Having already scored four overs, Brogan looked to have the match won for Ireland when he went one-on-one with Fletcher in the dying minutes. But the retiring Essendon veteran effected a superb tackle, forcing play back to the twenty-metre line for what was only the second ball-up of the match. Australia looked to take the ball out from the back, but Ireland regained possession and strung together a chain of marks – not a feature of their code – to run down the clock. It was Brogan who put the result beyond doubt when the Dublin forward scored a behind with thirty-two seconds remaining.

It was a splendid encounter on a chilly Dublin night, and the Irish were deserved winners of the Cormac McAnallen Cup. Geelong defender Harry Taylor was awarded the Jim Stynes Medal as Australia’s best on ground, though the other Cat in the side, stoppage king Paddy Dangerfield was ineffective in the largely stoppage-free hybrid code.

Last year, when Australia handily defeated Ireland in Perth, I was unimpressed by the match. Specifically, I felt that the near-amateur Irish exerted a lack of defensive pressure on their better-conditioned opponents. This time around, however, the match was a much better spectacle. The hosts, playing in a more accommodating climate than Perth in November, and having selected players suited to the hybrid code rather than following the Australian policy of handing out lifetime achievement guernseys to past all-Australians, were able to swarm the Australian ball-carrier and punish the antipodeans’ lack of polish with the round ball.

I also cannot stress enough the most important statistic of the night: two stoppages. That’s not a misprint: AFL matches this year averaged 73, and that number is on an upward trend due to the speeding-up of the game and the interchange cap. With the round ball and the prohibitions against taking possession while being on one’s knees and diving on the ball, International Rules is a breath of fresh air when set against the stoppage-infested ‘third rugby code’ that footy has turned into in the Demetriou-McLachlan Era.

And it wasn’t just the lack of stoppages that impressed me in this match: with their natural feel for the round ball, the Irish were able to keep the ball in perpetual motion, tapping it backwards over their heads to teammates and diving to knock it to advantage.

For the AFL and the Gaelic Athletic Association, International Rules is just a hybrid sport which facilitates international competition between the two organisations. But this is a fantastic sport in its own right, and one which deserves to be played at the highest level more than once per year.

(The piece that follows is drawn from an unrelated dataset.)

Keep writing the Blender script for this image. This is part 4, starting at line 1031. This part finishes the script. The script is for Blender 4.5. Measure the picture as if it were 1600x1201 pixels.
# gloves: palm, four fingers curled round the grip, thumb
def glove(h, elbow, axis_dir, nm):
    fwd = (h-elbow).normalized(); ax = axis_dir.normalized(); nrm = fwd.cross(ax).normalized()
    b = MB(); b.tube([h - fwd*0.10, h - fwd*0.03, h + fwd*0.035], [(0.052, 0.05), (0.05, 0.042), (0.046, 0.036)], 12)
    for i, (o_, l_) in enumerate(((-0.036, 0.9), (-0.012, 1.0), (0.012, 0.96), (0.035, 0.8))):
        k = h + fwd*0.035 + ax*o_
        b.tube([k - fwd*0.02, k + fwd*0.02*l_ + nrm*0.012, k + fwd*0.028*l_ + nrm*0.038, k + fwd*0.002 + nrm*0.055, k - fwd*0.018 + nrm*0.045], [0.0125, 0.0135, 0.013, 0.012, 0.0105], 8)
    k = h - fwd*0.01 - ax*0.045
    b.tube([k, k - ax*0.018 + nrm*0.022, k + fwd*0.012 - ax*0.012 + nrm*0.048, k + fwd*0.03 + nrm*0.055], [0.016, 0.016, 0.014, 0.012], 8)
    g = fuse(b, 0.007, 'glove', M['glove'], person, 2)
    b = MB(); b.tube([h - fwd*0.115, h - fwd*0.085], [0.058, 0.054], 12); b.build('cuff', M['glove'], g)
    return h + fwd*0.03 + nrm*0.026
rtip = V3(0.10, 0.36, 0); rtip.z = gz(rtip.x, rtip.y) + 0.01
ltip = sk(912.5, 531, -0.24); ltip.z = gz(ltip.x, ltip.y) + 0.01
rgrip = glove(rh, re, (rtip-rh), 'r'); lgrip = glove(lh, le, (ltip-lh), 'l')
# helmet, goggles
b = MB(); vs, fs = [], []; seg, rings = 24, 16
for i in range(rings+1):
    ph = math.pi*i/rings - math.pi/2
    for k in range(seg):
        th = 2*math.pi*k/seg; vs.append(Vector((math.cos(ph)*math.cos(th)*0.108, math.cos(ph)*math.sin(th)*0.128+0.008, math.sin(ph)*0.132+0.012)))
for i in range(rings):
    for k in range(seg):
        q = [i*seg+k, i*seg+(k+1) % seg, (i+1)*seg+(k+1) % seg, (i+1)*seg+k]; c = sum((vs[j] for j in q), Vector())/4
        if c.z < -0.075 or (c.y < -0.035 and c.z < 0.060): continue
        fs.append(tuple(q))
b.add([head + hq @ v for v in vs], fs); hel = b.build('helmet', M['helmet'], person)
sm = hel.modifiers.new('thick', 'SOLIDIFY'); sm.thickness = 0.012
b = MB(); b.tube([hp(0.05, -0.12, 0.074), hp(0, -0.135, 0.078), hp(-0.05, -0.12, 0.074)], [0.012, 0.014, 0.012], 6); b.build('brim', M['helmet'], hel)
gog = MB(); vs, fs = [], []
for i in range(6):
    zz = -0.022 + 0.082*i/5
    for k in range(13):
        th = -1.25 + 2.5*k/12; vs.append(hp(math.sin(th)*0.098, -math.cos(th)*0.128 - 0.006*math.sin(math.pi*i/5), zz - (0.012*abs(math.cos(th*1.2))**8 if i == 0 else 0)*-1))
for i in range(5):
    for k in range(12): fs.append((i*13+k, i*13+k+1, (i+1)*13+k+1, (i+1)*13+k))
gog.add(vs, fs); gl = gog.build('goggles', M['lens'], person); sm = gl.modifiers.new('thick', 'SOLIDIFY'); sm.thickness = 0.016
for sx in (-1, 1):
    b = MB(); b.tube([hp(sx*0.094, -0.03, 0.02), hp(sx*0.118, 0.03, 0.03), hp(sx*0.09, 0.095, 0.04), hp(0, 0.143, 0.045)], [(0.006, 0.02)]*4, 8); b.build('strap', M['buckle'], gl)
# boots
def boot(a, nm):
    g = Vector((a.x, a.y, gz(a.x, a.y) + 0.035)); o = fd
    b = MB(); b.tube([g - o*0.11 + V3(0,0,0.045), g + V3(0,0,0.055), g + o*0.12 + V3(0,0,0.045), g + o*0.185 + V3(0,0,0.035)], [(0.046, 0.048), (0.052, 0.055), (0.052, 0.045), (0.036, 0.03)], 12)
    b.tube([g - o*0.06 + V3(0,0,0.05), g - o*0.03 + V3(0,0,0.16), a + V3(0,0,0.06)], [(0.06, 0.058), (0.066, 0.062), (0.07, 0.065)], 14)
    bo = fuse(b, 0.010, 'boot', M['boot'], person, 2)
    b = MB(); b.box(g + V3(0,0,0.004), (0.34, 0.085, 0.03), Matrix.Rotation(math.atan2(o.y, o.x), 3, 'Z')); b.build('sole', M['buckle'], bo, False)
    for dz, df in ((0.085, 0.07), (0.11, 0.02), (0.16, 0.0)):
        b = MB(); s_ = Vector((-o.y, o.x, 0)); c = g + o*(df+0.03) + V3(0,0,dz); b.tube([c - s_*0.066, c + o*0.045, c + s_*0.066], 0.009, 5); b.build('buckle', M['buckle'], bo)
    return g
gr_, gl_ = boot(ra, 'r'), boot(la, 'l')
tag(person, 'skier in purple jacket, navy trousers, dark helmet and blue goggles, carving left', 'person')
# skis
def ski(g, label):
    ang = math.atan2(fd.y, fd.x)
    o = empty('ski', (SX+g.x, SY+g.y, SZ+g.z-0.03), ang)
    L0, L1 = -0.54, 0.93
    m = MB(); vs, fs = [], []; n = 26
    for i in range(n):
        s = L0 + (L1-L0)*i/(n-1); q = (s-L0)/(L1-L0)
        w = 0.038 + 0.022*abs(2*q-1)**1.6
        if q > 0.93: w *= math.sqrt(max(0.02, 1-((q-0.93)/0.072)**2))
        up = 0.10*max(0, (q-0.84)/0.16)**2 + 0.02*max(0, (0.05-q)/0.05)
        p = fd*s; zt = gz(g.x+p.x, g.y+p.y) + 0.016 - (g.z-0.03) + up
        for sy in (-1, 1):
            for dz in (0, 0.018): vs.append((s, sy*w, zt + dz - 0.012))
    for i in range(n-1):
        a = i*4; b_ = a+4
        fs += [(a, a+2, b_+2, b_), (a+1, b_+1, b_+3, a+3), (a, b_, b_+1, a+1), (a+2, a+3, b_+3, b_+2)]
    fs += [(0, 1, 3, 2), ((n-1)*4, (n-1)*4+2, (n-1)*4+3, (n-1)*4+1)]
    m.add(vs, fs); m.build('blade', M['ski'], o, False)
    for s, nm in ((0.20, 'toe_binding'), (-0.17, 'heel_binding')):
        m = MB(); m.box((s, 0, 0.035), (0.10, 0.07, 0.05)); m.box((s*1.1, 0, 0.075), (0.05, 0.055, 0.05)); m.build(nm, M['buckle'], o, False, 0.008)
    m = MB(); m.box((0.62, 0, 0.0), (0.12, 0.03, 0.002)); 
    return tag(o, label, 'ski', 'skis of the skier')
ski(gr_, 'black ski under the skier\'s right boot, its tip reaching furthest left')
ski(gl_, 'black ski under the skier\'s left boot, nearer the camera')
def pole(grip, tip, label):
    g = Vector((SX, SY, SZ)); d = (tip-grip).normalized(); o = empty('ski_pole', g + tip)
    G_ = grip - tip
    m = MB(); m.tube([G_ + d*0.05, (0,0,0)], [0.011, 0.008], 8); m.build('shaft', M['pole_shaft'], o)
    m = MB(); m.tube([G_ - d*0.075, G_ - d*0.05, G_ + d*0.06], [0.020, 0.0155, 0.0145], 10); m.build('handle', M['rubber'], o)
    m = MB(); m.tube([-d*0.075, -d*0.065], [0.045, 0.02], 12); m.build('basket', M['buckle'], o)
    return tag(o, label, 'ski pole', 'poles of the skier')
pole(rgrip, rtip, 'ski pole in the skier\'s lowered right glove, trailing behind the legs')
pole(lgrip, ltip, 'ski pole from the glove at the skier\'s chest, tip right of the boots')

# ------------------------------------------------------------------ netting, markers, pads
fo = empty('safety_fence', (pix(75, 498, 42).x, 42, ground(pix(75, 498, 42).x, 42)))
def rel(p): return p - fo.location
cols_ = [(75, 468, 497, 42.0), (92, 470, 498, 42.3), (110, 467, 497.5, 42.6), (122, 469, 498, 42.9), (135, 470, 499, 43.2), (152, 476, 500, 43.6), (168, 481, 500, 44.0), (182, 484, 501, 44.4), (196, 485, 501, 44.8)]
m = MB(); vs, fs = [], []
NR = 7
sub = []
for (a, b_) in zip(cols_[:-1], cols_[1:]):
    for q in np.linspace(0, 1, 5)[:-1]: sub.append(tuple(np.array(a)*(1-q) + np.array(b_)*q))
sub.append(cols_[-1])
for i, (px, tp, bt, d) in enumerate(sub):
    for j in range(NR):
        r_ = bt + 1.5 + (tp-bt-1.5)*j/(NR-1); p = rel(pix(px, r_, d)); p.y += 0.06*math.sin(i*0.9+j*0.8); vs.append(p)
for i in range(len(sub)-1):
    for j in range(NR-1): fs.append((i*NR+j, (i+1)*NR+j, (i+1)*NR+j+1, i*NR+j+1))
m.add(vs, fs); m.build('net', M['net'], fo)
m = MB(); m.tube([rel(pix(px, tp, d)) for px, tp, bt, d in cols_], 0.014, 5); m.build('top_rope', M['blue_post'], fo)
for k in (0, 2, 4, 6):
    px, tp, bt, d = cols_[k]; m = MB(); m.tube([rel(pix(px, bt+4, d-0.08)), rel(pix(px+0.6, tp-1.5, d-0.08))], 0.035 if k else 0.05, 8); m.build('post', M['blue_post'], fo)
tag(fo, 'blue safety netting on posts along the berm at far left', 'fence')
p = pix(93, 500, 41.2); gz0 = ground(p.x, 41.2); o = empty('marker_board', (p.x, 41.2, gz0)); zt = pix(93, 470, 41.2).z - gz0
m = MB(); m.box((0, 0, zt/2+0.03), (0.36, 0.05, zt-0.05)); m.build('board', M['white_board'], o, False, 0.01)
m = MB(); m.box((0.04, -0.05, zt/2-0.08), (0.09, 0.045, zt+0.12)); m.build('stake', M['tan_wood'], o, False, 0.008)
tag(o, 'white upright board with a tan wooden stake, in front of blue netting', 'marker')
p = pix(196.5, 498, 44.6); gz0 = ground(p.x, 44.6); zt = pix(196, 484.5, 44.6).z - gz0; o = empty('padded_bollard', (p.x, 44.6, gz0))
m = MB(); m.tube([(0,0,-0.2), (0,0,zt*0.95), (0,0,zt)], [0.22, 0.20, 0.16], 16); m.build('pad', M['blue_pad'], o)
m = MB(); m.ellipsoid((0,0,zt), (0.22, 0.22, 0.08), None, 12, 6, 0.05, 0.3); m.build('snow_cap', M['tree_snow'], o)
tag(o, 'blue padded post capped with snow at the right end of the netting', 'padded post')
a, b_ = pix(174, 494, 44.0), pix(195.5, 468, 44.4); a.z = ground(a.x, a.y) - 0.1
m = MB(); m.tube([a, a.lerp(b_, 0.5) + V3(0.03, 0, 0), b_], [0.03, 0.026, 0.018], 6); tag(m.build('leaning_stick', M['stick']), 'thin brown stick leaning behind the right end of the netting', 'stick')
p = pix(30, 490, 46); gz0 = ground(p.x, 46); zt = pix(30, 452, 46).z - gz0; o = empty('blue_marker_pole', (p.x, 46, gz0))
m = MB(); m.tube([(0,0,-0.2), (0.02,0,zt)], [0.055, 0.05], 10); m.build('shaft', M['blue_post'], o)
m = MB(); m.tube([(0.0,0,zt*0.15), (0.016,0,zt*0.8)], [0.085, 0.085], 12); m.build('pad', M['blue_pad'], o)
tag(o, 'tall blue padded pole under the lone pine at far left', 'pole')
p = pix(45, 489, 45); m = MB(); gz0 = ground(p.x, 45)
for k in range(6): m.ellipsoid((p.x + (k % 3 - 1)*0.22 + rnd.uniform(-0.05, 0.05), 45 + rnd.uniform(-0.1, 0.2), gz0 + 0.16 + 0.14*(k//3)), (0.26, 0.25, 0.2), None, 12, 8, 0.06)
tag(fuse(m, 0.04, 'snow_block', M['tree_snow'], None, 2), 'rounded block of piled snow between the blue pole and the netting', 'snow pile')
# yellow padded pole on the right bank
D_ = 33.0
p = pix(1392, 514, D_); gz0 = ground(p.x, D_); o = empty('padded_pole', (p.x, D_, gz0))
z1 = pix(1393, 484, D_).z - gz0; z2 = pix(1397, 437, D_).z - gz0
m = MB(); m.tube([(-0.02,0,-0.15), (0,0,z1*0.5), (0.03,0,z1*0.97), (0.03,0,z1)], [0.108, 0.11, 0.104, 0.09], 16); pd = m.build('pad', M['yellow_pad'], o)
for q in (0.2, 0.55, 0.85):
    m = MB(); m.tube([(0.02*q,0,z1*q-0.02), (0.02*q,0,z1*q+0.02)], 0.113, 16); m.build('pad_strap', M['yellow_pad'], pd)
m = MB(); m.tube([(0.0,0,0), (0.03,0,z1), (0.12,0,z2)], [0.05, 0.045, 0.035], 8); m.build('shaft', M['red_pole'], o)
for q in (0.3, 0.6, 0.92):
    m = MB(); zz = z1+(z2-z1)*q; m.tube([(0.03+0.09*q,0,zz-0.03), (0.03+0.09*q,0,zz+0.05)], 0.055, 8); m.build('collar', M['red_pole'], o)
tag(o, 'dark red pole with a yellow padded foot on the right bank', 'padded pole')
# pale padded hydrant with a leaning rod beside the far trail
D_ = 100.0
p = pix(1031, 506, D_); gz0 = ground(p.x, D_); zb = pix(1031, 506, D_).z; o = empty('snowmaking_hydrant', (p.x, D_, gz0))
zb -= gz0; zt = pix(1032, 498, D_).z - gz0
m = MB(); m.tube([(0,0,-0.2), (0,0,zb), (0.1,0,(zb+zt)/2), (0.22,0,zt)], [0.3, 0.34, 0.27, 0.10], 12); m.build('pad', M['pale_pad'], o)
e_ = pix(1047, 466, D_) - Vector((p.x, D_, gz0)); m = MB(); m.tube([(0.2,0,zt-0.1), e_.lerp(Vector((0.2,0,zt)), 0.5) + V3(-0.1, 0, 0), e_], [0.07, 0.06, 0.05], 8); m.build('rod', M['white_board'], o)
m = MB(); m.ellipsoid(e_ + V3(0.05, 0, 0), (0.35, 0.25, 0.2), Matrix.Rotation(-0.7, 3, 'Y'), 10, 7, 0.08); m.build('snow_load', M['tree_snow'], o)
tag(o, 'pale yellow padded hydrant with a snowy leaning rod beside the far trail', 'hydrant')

For years, there have been calls for the inclusion of the New York and London Gaelic football teams, both of whom participate in the all-Ireland championship, to turn the International Rules Series into a triangular or quadrangular tournament. A more radical idea would be to incorporate elements of soccer, one example being place-kicked free kicks, which were historically a feature of Gaelic football. If players from the lower reaches of professional soccer could be encouraged to take up the hybrid code, we could have an International Rules World Cup.

A more realistic goal would be to incorporate some aspects of International Rules into Australian football: specifically the prohibition of taking possession while on one’s knees and the rule against stringing together more than six handpasses. The first should reduce this blog’s bête noire, congestion, by stopping players from diving on loose balls that they have no hope of handballing to advantage. The second would be aimed at bringing back the long kick to a contest, historically one of football’s key aesthetic features, and this should help with congestion by drawing players back into their forward and back lines and away from the 36-man midfield scrimmage.

Ireland 3.11.5.56 – Australia 1.13.7.52

Goals: O’Shea 4’ (Q1), 3’ (Q2); McManus 12’ (Q2, pen.) (Ire.); Betts 13’ (Q4) (Aust.)

Overs: Brogan 4, McManus 3, Connolly, Hughes, Keegan, O’Shea (Ire.); Gray 3, Betts 2, Riewoldt 2, Ballantyne, Breust, Heppell, Montagna, Mundy, Roughead (Aust.)

Best: O’Shea, Brogan, McManus, Keegan (Ire.); Taylor, Mitchell, Breust, Heppell, Betts, Riewoldt (Aust.)